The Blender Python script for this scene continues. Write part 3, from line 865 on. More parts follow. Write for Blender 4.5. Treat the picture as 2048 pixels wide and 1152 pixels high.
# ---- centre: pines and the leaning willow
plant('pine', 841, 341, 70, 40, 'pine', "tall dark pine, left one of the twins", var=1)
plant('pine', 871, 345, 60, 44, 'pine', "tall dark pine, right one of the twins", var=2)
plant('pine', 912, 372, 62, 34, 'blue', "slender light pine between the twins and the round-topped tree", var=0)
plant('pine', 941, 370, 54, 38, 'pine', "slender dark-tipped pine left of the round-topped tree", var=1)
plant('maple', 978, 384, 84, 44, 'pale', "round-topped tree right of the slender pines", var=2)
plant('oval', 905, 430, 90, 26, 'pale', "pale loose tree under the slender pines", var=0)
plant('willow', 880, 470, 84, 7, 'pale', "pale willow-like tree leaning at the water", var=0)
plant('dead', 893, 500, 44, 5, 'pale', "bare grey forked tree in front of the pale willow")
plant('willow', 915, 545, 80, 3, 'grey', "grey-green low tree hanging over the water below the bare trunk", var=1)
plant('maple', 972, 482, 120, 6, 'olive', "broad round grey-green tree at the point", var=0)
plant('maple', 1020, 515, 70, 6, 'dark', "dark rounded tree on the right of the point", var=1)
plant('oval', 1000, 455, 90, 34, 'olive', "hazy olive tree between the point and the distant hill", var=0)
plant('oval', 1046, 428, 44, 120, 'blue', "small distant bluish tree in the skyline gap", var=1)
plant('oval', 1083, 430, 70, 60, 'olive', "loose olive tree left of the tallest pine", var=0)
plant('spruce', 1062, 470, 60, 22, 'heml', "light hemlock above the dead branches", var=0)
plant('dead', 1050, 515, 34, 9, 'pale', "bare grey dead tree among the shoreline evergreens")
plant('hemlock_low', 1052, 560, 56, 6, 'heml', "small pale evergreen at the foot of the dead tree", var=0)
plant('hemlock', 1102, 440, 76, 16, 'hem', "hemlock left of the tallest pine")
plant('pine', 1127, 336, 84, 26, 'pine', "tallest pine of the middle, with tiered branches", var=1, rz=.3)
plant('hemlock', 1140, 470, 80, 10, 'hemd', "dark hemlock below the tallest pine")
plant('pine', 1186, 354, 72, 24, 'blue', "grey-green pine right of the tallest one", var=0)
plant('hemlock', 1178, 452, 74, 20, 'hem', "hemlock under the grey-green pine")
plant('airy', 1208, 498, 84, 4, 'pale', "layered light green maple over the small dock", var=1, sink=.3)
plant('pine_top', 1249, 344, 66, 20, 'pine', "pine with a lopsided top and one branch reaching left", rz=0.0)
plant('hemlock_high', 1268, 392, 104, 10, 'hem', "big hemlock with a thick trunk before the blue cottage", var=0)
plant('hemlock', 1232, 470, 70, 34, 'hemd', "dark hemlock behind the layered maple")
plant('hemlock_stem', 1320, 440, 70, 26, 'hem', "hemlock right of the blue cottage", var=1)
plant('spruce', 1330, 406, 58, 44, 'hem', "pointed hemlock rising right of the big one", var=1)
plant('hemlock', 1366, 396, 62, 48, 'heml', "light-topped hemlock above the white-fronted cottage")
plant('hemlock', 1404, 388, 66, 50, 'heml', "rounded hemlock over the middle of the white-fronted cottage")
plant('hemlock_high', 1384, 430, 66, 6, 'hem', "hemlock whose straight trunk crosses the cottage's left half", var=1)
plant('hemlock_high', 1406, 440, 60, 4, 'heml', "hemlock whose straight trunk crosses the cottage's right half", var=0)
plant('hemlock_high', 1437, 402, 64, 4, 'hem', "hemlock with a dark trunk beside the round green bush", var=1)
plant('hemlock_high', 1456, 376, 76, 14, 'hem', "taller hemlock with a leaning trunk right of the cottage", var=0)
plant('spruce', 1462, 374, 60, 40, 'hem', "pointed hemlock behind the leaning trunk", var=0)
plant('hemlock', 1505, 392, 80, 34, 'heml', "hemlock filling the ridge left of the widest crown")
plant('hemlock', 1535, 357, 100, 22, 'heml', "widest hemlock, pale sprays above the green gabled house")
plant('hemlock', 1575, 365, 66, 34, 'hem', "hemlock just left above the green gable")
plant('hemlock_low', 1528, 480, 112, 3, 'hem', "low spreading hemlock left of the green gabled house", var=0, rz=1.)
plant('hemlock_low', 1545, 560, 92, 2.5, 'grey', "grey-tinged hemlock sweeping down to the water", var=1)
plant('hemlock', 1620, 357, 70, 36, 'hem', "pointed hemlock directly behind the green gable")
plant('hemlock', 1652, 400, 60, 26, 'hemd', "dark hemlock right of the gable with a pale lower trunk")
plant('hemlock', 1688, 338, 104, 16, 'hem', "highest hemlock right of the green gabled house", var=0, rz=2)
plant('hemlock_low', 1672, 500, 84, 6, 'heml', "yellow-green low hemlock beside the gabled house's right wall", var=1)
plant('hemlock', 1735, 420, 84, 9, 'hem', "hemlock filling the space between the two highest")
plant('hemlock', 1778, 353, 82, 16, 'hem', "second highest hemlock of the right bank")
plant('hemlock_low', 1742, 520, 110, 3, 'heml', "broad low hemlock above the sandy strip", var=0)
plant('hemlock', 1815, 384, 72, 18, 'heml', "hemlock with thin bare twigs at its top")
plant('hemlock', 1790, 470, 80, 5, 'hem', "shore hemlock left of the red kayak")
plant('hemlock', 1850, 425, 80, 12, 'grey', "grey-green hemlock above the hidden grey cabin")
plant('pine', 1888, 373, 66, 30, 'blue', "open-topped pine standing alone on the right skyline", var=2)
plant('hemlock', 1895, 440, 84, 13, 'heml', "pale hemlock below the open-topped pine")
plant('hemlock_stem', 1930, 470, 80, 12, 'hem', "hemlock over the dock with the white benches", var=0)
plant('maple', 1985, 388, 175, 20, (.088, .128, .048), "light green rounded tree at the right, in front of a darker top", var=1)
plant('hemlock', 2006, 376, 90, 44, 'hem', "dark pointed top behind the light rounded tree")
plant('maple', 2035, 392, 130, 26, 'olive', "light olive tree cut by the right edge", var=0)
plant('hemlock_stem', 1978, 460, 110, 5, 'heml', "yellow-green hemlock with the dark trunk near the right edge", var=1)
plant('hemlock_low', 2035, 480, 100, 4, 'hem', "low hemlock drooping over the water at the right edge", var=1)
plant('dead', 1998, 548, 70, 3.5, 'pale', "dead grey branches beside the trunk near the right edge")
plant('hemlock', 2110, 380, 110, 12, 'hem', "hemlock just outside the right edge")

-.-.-

● OBJECTIVE
Give back the data above exactly as it appears.

● ANSWER TO THIS EXERCISE
The Blender Python script for this scene continues. Write part 3, from line 865 on. More parts follow. Write for Blender 4.5. Treat the picture as 2048 pixels wide and 1152 pixels high.
# ---- centre: pines and the leaning willow
plant('pine', 841, 341, 70, 40, 'pine', "tall dark pine, left one of the twins", var=1)
plant('pine', 871, 345, 60, 44, 'pine', "tall dark pine, right one of the twins", var=2)
plant('pine', 912, 372, 62, 34, 'blue', "slender light pine between the twins and the round-topped tree", var=0)
plant('pine', 941, 370, 54, 38, 'pine', "slender dark-tipped pine left of the round-topped tree", var=1)
plant('maple', 978, 384, 84, 44, 'pale', "round-topped tree right of the slender pines", var=2)
plant('oval', 905, 430, 90, 26, 'pale', "pale loose tree under the slender pines", var=0)
plant('willow', 880, 470, 84, 7, 'pale', "pale willow-like tree leaning at the water", var=0)
plant('dead', 893, 500, 44, 5, 'pale', "bare grey forked tree in front of the pale willow")
plant('willow', 915, 545, 80, 3, 'grey', "grey-green low tree hanging over the water below the bare trunk", var=1)
plant('maple', 972, 482, 120, 6, 'olive', "broad round grey-green tree at the point", var=0)
plant('maple', 1020, 515, 70, 6, 'dark', "dark rounded tree on the right of the point", var=1)
plant('oval', 1000, 455, 90, 34, 'olive', "hazy olive tree between the point and the distant hill", var=0)
plant('oval', 1046, 428, 44, 120, 'blue', "small distant bluish tree in the skyline gap", var=1)
plant('oval', 1083, 430, 70, 60, 'olive', "loose olive tree left of the tallest pine", var=0)
plant('spruce', 1062, 470, 60, 22, 'heml', "light hemlock above the dead branches", var=0)
plant('dead', 1050, 515, 34, 9, 'pale', "bare grey dead tree among the shoreline evergreens")
plant('hemlock_low', 1052, 560, 56, 6, 'heml', "small pale evergreen at the foot of the dead tree", var=0)
plant('hemlock', 1102, 440, 76, 16, 'hem', "hemlock left of the tallest pine")
plant('pine', 1127, 336, 84, 26, 'pine', "tallest pine of the middle, with tiered branches", var=1, rz=.3)
plant('hemlock', 1140, 470, 80, 10, 'hemd', "dark hemlock below the tallest pine")
plant('pine', 1186, 354, 72, 24, 'blue', "grey-green pine right of the tallest one", var=0)
plant('hemlock', 1178, 452, 74, 20, 'hem', "hemlock under the grey-green pine")
plant('airy', 1208, 498, 84, 4, 'pale', "layered light green maple over the small dock", var=1, sink=.3)
plant('pine_top', 1249, 344, 66, 20, 'pine', "pine with a lopsided top and one branch reaching left", rz=0.0)
plant('hemlock_high', 1268, 392, 104, 10, 'hem', "big hemlock with a thick trunk before the blue cottage", var=0)
plant('hemlock', 1232, 470, 70, 34, 'hemd', "dark hemlock behind the layered maple")
plant('hemlock_stem', 1320, 440, 70, 26, 'hem', "hemlock right of the blue cottage", var=1)
plant('spruce', 1330, 406, 58, 44, 'hem', "pointed hemlock rising right of the big one", var=1)
plant('hemlock', 1366, 396, 62, 48, 'heml', "light-topped hemlock above the white-fronted cottage")
plant('hemlock', 1404, 388, 66, 50, 'heml', "rounded hemlock over the middle of the white-fronted cottage")
plant('hemlock_high', 1384, 430, 66, 6, 'hem', "hemlock whose straight trunk crosses the cottage's left half", var=1)
plant('hemlock_high', 1406, 440, 60, 4, 'heml', "hemlock whose straight trunk crosses the cottage's right half", var=0)
plant('hemlock_high', 1437, 402, 64, 4, 'hem', "hemlock with a dark trunk beside the round green bush", var=1)
plant('hemlock_high', 1456, 376, 76, 14, 'hem', "taller hemlock with a leaning trunk right of the cottage", var=0)
plant('spruce', 1462, 374, 60, 40, 'hem', "pointed hemlock behind the leaning trunk", var=0)
plant('hemlock', 1505, 392, 80, 34, 'heml', "hemlock filling the ridge left of the widest crown")
plant('hemlock', 1535, 357, 100, 22, 'heml', "widest hemlock, pale sprays above the green gabled house")
plant('hemlock', 1575, 365, 66, 34, 'hem', "hemlock just left above the green gable")
plant('hemlock_low', 1528, 480, 112, 3, 'hem', "low spreading hemlock left of the green gabled house", var=0, rz=1.)
plant('hemlock_low', 1545, 560, 92, 2.5, 'grey', "grey-tinged hemlock sweeping down to the water", var=1)
plant('hemlock', 1620, 357, 70, 36, 'hem', "pointed hemlock directly behind the green gable")
plant('hemlock', 1652, 400, 60, 26, 'hemd', "dark hemlock right of the gable with a pale lower trunk")
plant('hemlock', 1688, 338, 104, 16, 'hem', "highest hemlock right of the green gabled house", var=0, rz=2)
plant('hemlock_low', 1672, 500, 84, 6, 'heml', "yellow-green low hemlock beside the gabled house's right wall", var=1)
plant('hemlock', 1735, 420, 84, 9, 'hem', "hemlock filling the space between the two highest")
plant('hemlock', 1778, 353, 82, 16, 'hem', "second highest hemlock of the right bank")
plant('hemlock_low', 1742, 520, 110, 3, 'heml', "broad low hemlock above the sandy strip", var=0)
plant('hemlock', 1815, 384, 72, 18, 'heml', "hemlock with thin bare twigs at its top")
plant('hemlock', 1790, 470, 80, 5, 'hem', "shore hemlock left of the red kayak")
plant('hemlock', 1850, 425, 80, 12, 'grey', "grey-green hemlock above the hidden grey cabin")
plant('pine', 1888, 373, 66, 30, 'blue', "open-topped pine standing alone on the right skyline", var=2)
plant('hemlock', 1895, 440, 84, 13, 'heml', "pale hemlock below the open-topped pine")
plant('hemlock_stem', 1930, 470, 80, 12, 'hem', "hemlock over the dock with the white benches", var=0)
plant('maple', 1985, 388, 175, 20, (.088, .128, .048), "light green rounded tree at the right, in front of a darker top", var=1)
plant('hemlock', 2006, 376, 90, 44, 'hem', "dark pointed top behind the light rounded tree")
plant('maple', 2035, 392, 130, 26, 'olive', "light olive tree cut by the right edge", var=0)
plant('hemlock_stem', 1978, 460, 110, 5, 'heml', "yellow-green hemlock with the dark trunk near the right edge", var=1)
plant('hemlock_low', 2035, 480, 100, 4, 'hem', "low hemlock drooping over the water at the right edge", var=1)
plant('dead', 1998, 548, 70, 3.5, 'pale', "dead grey branches beside the trunk near the right edge")
plant('hemlock', 2110, 380, 110, 12, 'hem', "hemlock just outside the right edge")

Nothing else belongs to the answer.